3D scene scripts
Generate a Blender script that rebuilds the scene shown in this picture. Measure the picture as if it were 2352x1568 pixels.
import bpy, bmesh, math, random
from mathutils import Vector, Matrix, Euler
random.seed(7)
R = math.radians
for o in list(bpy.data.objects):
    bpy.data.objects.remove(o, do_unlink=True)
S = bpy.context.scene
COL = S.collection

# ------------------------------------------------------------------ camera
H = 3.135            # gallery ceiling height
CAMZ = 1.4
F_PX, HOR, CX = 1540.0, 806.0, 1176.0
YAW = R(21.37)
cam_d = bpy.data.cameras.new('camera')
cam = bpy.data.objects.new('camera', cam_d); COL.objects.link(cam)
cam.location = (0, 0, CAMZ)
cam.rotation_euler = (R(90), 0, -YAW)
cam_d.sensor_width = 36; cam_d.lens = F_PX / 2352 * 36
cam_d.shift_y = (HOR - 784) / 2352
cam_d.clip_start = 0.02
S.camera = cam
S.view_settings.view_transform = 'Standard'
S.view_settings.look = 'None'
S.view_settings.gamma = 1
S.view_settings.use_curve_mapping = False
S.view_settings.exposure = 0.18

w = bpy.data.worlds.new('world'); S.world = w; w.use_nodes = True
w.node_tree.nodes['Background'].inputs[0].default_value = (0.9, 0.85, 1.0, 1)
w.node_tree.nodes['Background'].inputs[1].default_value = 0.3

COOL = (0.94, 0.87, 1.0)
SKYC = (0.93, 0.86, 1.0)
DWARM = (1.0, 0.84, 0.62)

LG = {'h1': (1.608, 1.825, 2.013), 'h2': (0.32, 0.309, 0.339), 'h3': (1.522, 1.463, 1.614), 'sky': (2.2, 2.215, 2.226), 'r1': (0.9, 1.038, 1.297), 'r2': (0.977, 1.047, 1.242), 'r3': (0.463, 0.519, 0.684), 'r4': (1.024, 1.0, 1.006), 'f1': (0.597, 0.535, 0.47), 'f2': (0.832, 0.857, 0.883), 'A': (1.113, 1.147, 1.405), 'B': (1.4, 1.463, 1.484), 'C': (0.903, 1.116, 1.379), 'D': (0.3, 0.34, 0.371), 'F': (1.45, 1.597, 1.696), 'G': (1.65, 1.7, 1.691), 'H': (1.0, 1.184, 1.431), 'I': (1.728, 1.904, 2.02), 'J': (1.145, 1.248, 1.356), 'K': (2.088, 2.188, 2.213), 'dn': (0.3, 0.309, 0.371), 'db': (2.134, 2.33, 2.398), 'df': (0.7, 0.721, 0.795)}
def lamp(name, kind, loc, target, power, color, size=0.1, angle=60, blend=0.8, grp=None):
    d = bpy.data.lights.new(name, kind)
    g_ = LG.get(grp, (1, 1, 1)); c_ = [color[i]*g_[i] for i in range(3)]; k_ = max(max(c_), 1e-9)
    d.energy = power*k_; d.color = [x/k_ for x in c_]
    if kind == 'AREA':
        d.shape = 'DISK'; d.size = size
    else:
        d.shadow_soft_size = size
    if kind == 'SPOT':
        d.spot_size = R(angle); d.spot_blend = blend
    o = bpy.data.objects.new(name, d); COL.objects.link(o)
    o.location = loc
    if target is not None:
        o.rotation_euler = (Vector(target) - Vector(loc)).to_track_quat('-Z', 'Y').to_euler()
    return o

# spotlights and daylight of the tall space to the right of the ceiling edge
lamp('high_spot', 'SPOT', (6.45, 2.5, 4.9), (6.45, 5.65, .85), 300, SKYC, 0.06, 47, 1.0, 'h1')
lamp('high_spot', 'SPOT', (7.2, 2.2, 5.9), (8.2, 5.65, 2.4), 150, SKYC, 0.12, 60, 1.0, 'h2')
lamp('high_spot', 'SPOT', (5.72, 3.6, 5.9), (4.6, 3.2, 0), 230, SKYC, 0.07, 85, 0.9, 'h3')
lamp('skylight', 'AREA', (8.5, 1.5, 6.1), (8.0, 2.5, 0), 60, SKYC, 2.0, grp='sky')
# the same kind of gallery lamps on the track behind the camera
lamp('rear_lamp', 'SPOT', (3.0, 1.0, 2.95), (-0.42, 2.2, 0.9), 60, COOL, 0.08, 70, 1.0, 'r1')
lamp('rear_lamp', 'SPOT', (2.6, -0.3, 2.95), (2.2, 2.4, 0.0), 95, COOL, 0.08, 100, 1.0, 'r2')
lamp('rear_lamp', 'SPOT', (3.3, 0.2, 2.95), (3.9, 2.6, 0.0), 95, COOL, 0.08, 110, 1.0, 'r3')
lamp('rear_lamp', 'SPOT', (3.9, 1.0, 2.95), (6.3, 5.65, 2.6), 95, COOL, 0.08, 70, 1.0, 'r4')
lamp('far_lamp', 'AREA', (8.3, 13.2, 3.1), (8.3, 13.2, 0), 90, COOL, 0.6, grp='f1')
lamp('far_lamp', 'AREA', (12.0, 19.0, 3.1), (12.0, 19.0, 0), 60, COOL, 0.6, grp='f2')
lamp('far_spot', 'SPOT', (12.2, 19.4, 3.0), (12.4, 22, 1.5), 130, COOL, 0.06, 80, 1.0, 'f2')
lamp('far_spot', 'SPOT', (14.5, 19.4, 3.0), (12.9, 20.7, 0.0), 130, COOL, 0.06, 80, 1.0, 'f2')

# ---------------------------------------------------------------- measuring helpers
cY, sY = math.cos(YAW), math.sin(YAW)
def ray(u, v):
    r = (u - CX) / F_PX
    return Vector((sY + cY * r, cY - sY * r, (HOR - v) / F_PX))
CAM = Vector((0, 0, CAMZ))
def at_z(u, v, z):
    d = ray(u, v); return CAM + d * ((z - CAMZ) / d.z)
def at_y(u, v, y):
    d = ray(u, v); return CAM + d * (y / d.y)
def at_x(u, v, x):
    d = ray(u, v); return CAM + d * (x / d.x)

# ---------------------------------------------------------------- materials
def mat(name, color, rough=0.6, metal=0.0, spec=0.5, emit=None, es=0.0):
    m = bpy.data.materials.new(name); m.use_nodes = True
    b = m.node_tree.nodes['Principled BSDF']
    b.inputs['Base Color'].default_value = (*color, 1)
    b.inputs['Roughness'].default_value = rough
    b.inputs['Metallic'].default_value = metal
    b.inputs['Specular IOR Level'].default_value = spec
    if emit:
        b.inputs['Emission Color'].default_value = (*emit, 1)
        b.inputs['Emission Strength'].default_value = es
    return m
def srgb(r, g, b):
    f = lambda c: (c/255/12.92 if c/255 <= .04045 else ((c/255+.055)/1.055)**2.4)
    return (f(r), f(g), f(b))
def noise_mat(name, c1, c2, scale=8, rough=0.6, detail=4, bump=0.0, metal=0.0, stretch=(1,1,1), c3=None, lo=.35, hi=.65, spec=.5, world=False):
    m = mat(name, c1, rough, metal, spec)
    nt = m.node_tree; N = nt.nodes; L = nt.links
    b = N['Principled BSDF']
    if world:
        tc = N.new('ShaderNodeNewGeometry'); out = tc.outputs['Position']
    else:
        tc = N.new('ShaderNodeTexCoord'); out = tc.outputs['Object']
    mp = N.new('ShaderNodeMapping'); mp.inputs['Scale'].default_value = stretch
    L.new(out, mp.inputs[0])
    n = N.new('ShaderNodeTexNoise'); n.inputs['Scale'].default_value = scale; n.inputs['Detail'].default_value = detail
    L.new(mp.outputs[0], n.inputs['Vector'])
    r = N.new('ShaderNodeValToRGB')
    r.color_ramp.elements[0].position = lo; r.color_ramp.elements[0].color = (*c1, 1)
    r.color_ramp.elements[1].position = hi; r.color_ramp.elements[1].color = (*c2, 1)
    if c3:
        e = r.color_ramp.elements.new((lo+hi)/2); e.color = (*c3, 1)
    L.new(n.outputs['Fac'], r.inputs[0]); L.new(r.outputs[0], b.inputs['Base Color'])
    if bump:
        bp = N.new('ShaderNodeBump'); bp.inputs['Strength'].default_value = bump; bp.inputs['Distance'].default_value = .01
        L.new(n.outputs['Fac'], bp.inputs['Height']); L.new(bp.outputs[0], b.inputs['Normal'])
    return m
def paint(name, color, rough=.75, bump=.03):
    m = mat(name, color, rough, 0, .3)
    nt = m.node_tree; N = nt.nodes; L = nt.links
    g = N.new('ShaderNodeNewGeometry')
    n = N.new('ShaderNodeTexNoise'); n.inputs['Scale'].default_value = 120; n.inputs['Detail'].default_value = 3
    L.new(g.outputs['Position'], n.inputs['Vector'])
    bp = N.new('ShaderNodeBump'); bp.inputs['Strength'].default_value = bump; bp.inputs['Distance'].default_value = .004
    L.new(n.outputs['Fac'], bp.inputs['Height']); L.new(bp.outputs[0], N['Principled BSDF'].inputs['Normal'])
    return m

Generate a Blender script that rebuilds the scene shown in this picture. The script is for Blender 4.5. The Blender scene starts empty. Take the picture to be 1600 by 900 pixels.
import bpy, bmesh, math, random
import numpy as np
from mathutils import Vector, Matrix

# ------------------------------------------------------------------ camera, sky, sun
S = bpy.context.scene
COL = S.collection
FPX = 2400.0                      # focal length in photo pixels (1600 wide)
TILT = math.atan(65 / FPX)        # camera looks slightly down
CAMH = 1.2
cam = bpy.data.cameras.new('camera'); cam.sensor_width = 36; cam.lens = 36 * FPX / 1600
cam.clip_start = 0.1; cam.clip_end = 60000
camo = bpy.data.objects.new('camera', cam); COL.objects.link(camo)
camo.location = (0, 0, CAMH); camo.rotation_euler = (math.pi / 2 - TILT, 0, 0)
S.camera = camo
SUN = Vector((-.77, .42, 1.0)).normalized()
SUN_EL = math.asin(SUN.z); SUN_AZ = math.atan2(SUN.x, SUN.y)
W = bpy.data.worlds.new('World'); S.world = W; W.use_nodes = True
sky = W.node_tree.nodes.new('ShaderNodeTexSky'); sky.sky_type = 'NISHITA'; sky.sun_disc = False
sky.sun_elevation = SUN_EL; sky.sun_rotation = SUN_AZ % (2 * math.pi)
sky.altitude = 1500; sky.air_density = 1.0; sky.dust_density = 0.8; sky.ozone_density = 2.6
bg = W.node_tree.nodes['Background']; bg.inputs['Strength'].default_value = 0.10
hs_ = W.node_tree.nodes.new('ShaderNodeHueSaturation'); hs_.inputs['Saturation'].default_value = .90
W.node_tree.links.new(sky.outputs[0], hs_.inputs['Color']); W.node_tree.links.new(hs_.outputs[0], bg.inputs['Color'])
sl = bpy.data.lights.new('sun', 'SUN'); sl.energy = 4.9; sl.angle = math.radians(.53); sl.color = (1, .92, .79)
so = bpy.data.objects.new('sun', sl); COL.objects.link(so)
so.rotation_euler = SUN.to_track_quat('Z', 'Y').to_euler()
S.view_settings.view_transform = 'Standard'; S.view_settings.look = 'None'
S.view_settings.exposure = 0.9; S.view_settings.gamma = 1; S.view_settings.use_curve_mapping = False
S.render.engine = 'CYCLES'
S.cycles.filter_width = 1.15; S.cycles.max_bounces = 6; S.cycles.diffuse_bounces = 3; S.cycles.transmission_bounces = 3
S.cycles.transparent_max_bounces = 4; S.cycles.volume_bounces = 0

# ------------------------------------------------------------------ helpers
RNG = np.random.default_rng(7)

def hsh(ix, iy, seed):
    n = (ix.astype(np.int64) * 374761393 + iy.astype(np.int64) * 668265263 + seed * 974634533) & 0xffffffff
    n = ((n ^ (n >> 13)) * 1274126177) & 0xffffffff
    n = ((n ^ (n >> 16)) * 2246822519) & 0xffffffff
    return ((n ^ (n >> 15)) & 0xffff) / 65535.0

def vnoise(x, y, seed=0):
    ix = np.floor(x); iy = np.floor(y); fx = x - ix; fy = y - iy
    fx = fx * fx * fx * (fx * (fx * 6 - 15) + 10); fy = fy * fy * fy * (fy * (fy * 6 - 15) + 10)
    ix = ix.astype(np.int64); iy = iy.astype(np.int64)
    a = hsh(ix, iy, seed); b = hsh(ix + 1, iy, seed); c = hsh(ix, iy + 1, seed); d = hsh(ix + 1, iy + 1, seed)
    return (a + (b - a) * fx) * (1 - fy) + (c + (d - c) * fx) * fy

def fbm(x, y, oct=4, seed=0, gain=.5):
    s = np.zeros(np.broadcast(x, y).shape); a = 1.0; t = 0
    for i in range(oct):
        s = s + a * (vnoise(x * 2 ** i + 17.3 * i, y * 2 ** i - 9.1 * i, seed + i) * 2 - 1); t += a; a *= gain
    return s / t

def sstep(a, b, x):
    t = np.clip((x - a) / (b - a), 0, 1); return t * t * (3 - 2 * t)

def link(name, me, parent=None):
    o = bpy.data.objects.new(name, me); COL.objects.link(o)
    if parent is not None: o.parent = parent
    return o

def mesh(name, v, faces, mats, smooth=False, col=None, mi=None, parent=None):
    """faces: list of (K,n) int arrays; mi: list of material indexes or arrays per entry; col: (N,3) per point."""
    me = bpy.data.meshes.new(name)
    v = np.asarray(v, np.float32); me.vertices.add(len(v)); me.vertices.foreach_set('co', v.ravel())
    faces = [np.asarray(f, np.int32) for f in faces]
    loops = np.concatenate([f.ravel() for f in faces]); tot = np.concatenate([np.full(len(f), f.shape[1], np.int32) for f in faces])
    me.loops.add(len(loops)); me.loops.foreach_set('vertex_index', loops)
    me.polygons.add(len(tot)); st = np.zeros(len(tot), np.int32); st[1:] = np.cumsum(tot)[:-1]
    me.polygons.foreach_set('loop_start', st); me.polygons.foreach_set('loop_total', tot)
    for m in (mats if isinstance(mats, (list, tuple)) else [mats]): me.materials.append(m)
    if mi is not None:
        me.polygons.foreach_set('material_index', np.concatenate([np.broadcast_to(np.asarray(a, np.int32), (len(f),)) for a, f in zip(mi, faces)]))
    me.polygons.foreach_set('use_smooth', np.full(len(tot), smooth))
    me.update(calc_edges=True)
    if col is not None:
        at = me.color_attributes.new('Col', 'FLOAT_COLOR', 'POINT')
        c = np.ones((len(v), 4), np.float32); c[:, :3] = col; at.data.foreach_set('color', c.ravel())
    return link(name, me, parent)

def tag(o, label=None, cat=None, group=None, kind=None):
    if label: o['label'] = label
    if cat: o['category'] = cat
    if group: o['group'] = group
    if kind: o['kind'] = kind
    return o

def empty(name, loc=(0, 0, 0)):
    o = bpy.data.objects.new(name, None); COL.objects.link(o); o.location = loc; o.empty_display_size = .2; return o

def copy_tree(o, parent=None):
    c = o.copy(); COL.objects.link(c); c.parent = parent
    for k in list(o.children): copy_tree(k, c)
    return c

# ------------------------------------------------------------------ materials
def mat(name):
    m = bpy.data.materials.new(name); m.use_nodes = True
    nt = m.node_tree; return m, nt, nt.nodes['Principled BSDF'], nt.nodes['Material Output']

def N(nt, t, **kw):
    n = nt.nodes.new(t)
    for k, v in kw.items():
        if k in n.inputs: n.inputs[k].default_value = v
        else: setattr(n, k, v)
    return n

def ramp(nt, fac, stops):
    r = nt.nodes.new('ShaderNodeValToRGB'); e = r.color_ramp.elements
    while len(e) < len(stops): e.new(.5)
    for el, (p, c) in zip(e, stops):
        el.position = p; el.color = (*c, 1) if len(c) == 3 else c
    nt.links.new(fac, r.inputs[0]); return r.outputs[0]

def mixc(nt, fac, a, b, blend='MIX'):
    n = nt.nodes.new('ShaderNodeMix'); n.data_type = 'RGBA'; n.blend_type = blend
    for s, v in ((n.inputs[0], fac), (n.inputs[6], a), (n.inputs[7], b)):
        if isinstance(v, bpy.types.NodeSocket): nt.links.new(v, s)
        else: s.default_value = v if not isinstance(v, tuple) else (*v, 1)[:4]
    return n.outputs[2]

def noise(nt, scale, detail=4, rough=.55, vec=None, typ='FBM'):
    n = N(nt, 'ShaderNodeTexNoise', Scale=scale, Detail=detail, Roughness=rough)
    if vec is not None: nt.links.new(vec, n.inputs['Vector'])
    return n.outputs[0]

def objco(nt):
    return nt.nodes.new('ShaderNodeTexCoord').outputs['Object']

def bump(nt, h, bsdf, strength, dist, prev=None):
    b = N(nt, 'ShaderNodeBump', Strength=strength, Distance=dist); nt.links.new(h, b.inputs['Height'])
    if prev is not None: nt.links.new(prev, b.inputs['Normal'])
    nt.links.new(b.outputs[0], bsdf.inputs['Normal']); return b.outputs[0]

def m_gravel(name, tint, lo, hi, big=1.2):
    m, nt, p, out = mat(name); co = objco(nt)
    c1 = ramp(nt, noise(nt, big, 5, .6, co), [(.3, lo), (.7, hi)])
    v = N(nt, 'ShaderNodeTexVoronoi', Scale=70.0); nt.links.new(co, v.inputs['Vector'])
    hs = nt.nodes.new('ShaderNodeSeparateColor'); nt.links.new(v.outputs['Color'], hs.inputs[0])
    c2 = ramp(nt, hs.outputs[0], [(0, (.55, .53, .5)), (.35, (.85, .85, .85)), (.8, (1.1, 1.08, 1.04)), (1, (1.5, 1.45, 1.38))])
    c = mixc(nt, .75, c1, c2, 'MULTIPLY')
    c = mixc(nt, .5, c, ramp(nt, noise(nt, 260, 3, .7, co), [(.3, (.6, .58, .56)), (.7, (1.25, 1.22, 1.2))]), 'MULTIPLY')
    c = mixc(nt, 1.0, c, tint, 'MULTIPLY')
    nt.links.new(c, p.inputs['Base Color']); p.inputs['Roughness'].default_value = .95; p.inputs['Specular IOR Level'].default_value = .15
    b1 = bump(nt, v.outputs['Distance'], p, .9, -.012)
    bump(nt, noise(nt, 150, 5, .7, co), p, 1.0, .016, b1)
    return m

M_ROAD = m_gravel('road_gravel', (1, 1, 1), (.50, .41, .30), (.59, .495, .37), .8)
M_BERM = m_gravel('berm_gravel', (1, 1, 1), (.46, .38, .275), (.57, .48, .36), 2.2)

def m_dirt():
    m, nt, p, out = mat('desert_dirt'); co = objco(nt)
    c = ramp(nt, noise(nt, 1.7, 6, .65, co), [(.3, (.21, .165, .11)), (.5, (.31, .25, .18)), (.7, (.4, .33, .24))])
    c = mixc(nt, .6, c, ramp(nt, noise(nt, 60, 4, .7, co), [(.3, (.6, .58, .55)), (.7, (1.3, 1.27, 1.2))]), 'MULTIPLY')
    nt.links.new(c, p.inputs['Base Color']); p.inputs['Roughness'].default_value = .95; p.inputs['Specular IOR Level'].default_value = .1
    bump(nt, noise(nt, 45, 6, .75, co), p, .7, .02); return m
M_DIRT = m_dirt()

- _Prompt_
Count the lines of these entries that hold the string "Blender", and give only that number.

- _Final result_
2